The Lord calls us to humility in a great way, but He also shows us here at Mass. That's something that I think we can reflect upon much more deeply - the humility the Lord expresses here in this offering. He does each of those things: the prayer of humility, the words of humility, the actions of humility. The Lord Jesus invites us to come here; it's incredible in itself. Our first readings says that you're not coming to something that you can simply touch and experience. You're coming to the dwelling place of God. You're coming to the Holy City - Zion. You're coming to meet our Lord. By the simple fact that we are here today should bring us to our knees in humility, and indeed it does in various parts of the Mass. To be humbled to come and to speak with our God - to love Him and to be loved by Him.
The prayers in the Mass, as I spoke about last weekend, invite us to humility. Lord have mercy ... Lord I'm not worthy ... Thanks be to God ... these sorts of things are the words that we speak that the Lord gives to us. I think one of the things most often and easily overlooked because it's so normal to us, regretfully, is the humility of the Lord Jesus in the Eucharist. St. Peter Julian Eymard, in his reflections on the Eucharist, says the fact that Jesus comes among us in the Eucharist is the highest expression of His humility. It was incredible that He came among us as flesh, but in His own flesh and blood. He could walk away, He could go away, He could do all these things whenever people came to attack Him. He could've left. But in the Eucharist, anything that happens to Him, He humbly submits.

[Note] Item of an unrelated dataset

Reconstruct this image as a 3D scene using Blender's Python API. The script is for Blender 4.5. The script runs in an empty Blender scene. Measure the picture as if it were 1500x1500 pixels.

He chooses obedience to the Father, and to us. We could take the Host and toss it in the yard, throw it in the street, use it for target practice, and the Lord would not once stop us. Not once. It would be a sacrilege and very serious sin, but He wouldn’t stop us. That's the humility of Christ Jesus who loves us, who came to sacrifice Himself for us. That's the humility of Christ, and it's that humility that he invites us to - to be able to draw near to Him, to allow Him to teach us by words and by deeds, what it is to be humble, what it is to know the truth and to live it. What we can do and what God can do.